» To be done: Type out the data exactly as given. Skip any image.

» Available records:
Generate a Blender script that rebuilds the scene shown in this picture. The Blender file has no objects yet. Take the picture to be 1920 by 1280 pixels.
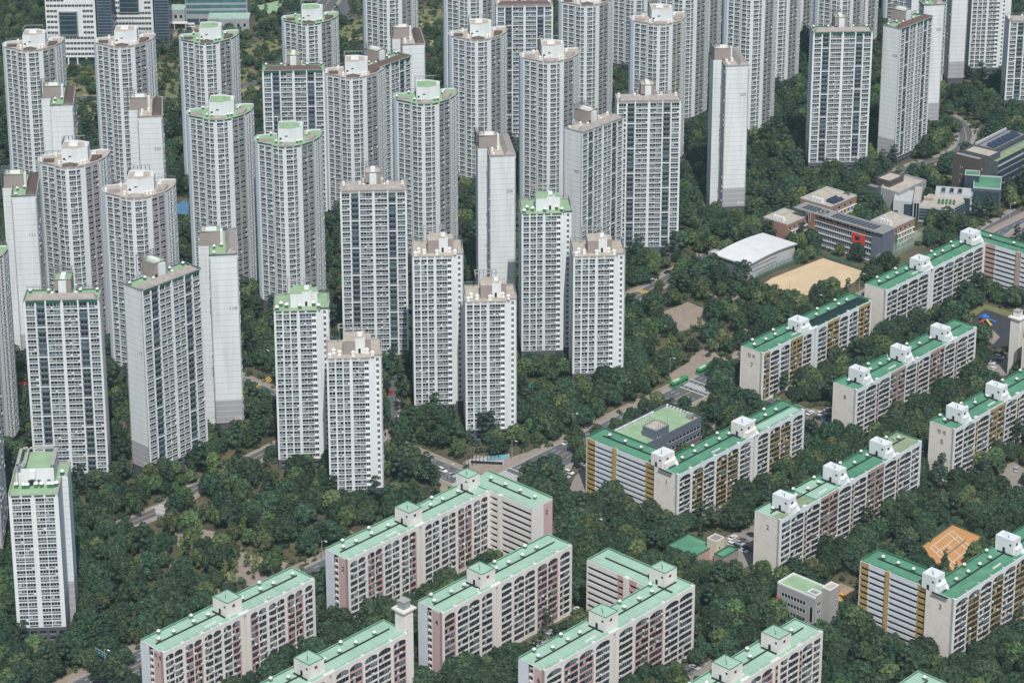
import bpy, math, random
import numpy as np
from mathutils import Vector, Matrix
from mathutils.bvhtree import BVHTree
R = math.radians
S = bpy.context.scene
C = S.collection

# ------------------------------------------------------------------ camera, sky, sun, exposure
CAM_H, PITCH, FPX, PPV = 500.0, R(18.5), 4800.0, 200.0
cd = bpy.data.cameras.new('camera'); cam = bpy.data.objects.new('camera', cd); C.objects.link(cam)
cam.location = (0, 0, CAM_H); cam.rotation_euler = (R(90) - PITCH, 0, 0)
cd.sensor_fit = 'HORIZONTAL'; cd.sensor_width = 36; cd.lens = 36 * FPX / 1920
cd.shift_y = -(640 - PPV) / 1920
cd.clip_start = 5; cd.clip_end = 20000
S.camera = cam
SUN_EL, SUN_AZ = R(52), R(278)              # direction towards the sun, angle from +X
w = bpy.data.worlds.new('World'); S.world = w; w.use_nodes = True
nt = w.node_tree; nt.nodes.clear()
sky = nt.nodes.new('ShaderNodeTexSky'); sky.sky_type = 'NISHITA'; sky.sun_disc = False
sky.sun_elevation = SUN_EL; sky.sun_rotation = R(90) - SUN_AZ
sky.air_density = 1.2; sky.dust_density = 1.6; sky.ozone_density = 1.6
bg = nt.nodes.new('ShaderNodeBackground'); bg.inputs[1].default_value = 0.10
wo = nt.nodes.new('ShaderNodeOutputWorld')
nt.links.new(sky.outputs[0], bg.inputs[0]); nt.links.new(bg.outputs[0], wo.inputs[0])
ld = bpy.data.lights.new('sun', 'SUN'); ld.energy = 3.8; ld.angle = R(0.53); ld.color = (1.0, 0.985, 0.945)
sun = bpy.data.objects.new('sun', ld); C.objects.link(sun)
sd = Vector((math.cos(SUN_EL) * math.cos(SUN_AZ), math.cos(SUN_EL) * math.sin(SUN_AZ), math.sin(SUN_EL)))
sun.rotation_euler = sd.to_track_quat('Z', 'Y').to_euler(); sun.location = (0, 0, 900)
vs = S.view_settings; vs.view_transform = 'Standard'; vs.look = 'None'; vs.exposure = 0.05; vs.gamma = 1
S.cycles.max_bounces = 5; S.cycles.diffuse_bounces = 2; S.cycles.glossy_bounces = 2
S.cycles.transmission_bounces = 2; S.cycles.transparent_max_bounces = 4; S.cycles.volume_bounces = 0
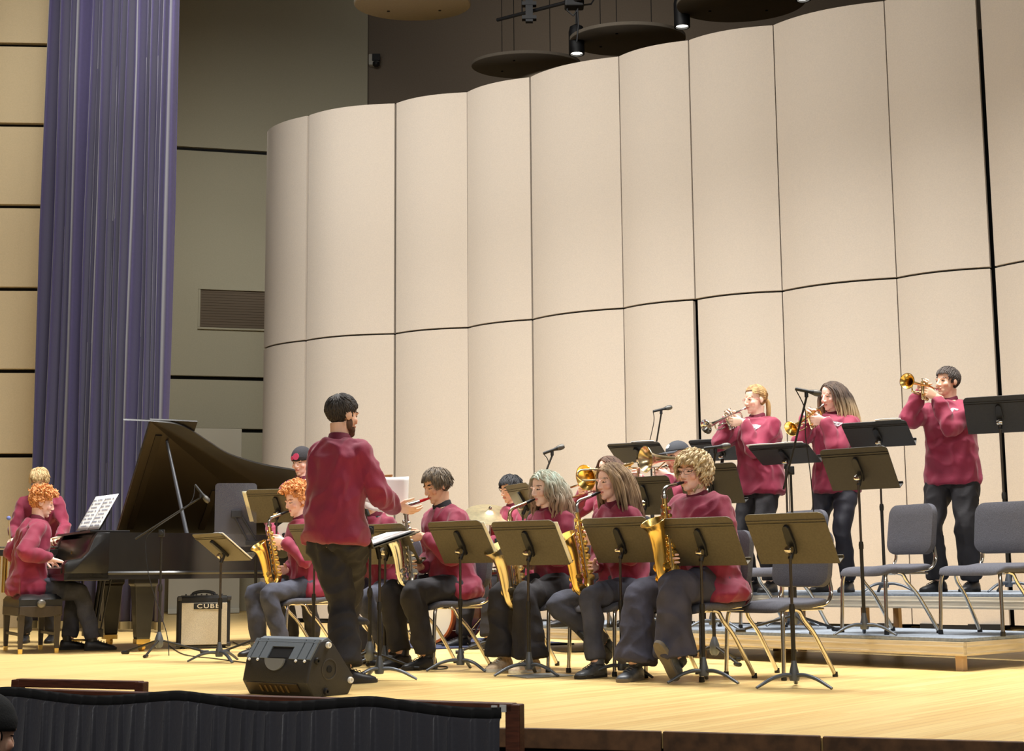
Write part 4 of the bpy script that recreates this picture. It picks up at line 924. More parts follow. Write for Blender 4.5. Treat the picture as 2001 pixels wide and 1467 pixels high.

» Completed exercise:
Generate a Blender script that rebuilds the scene shown in this picture. The Blender file has no objects yet. Take the picture to be 1920 by 1280 pixels.
import bpy, math, random
import numpy as np
from mathutils import Vector, Matrix
from mathutils.bvhtree import BVHTree
R = math.radians
S = bpy.context.scene
C = S.collection

# ------------------------------------------------------------------ camera, sky, sun, exposure
CAM_H, PITCH, FPX, PPV = 500.0, R(18.5), 4800.0, 200.0
cd = bpy.data.cameras.new('camera'); cam = bpy.data.objects.new('camera', cd); C.objects.link(cam)
cam.location = (0, 0, CAM_H); cam.rotation_euler = (R(90) - PITCH, 0, 0)
cd.sensor_fit = 'HORIZONTAL'; cd.sensor_width = 36; cd.lens = 36 * FPX / 1920
cd.shift_y = -(640 - PPV) / 1920
cd.clip_start = 5; cd.clip_end = 20000
S.camera = cam
SUN_EL, SUN_AZ = R(52), R(278)              # direction towards the sun, angle from +X
w = bpy.data.worlds.new('World'); S.world = w; w.use_nodes = True
nt = w.node_tree; nt.nodes.clear()
sky = nt.nodes.new('ShaderNodeTexSky'); sky.sky_type = 'NISHITA'; sky.sun_disc = False
sky.sun_elevation = SUN_EL; sky.sun_rotation = R(90) - SUN_AZ
sky.air_density = 1.2; sky.dust_density = 1.6; sky.ozone_density = 1.6
bg = nt.nodes.new('ShaderNodeBackground'); bg.inputs[1].default_value = 0.10
wo = nt.nodes.new('ShaderNodeOutputWorld')
nt.links.new(sky.outputs[0], bg.inputs[0]); nt.links.new(bg.outputs[0], wo.inputs[0])
ld = bpy.data.lights.new('sun', 'SUN'); ld.energy = 3.8; ld.angle = R(0.53); ld.color = (1.0, 0.985, 0.945)
sun = bpy.data.objects.new('sun', ld); C.objects.link(sun)
sd = Vector((math.cos(SUN_EL) * math.cos(SUN_AZ), math.cos(SUN_EL) * math.sin(SUN_AZ), math.sin(SUN_EL)))
sun.rotation_euler = sd.to_track_quat('Z', 'Y').to_euler(); sun.location = (0, 0, 900)
vs = S.view_settings; vs.view_transform = 'Standard'; vs.look = 'None'; vs.exposure = 0.05; vs.gamma = 1
S.cycles.max_bounces = 5; S.cycles.diffuse_bounces = 2; S.cycles.glossy_bounces = 2
S.cycles.transmission_bounces = 2; S.cycles.transparent_max_bounces = 4; S.cycles.volume_bounces = 0
Write part 4 of the bpy script that recreates this picture. It picks up at line 924. More parts follow. Write for Blender 4.5. Treat the picture as 2001 pixels wide and 1467 pixels high.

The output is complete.